Task objective: The records follow. Print, word for word, the first line through the "return tag(leaf_object(name, P, Dr, N, l, l" line.
════════════════
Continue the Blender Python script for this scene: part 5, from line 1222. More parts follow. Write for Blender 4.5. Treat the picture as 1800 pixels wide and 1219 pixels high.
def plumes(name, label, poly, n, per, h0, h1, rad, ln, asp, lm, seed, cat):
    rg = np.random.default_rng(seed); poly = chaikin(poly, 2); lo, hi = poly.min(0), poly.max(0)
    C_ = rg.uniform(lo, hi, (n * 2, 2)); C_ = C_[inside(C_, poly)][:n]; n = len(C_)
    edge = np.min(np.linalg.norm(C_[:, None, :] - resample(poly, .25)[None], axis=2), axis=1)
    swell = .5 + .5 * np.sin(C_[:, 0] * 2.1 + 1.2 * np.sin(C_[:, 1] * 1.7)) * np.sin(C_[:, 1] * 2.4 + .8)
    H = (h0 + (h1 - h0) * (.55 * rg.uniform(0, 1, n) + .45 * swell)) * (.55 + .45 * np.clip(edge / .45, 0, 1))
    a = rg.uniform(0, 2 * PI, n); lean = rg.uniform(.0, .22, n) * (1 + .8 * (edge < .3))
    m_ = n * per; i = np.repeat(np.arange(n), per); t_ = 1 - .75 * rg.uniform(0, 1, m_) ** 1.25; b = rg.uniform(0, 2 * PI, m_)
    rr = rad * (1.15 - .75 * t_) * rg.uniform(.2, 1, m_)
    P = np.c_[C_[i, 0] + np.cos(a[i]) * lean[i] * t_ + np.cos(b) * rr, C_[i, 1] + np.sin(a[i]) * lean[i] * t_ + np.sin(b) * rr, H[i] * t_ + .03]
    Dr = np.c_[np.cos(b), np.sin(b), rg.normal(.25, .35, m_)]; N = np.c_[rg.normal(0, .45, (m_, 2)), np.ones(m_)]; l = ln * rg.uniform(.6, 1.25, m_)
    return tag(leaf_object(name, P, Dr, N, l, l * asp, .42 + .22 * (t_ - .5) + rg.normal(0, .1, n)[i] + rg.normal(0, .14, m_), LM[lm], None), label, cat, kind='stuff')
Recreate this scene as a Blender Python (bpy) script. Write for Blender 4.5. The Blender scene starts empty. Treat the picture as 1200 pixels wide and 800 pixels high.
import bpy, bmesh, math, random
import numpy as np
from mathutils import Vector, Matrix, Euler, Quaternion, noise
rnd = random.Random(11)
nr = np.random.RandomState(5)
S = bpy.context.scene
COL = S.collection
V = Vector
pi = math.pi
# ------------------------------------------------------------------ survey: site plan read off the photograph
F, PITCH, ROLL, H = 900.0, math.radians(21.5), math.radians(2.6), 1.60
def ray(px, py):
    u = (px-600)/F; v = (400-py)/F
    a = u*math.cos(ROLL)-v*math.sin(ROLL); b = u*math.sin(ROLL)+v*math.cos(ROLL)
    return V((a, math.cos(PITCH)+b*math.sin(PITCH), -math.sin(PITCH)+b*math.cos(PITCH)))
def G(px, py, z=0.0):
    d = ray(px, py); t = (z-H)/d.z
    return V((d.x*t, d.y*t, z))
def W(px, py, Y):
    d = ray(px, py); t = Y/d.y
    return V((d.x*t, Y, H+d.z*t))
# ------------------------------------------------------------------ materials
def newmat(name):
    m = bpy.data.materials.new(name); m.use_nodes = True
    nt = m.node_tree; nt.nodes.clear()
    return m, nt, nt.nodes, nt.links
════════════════
Final answer:
Continue the Blender Python script for this scene: part 5, from line 1222. More parts follow. Write for Blender 4.5. Treat the picture as 1800 pixels wide and 1219 pixels high.
def plumes(name, label, poly, n, per, h0, h1, rad, ln, asp, lm, seed, cat):
    rg = np.random.default_rng(seed); poly = chaikin(poly, 2); lo, hi = poly.min(0), poly.max(0)
    C_ = rg.uniform(lo, hi, (n * 2, 2)); C_ = C_[inside(C_, poly)][:n]; n = len(C_)
    edge = np.min(np.linalg.norm(C_[:, None, :] - resample(poly, .25)[None], axis=2), axis=1)
    swell = .5 + .5 * np.sin(C_[:, 0] * 2.1 + 1.2 * np.sin(C_[:, 1] * 1.7)) * np.sin(C_[:, 1] * 2.4 + .8)
    H = (h0 + (h1 - h0) * (.55 * rg.uniform(0, 1, n) + .45 * swell)) * (.55 + .45 * np.clip(edge / .45, 0, 1))
    a = rg.uniform(0, 2 * PI, n); lean = rg.uniform(.0, .22, n) * (1 + .8 * (edge < .3))
    m_ = n * per; i = np.repeat(np.arange(n), per); t_ = 1 - .75 * rg.uniform(0, 1, m_) ** 1.25; b = rg.uniform(0, 2 * PI, m_)
    rr = rad * (1.15 - .75 * t_) * rg.uniform(.2, 1, m_)
    P = np.c_[C_[i, 0] + np.cos(a[i]) * lean[i] * t_ + np.cos(b) * rr, C_[i, 1] + np.sin(a[i]) * lean[i] * t_ + np.sin(b) * rr, H[i] * t_ + .03]
    Dr = np.c_[np.cos(b), np.sin(b), rg.normal(.25, .35, m_)]; N = np.c_[rg.normal(0, .45, (m_, 2)), np.ones(m_)]; l = ln * rg.uniform(.6, 1.25, m_)
    return tag(leaf_object(name, P, Dr, N, l, l * asp, .42 + .22 * (t_ - .5) + rg.normal(0, .1, n)[i] + rg.normal(0, .14, m_), LM[lm], None), label, cat, kind='stuff')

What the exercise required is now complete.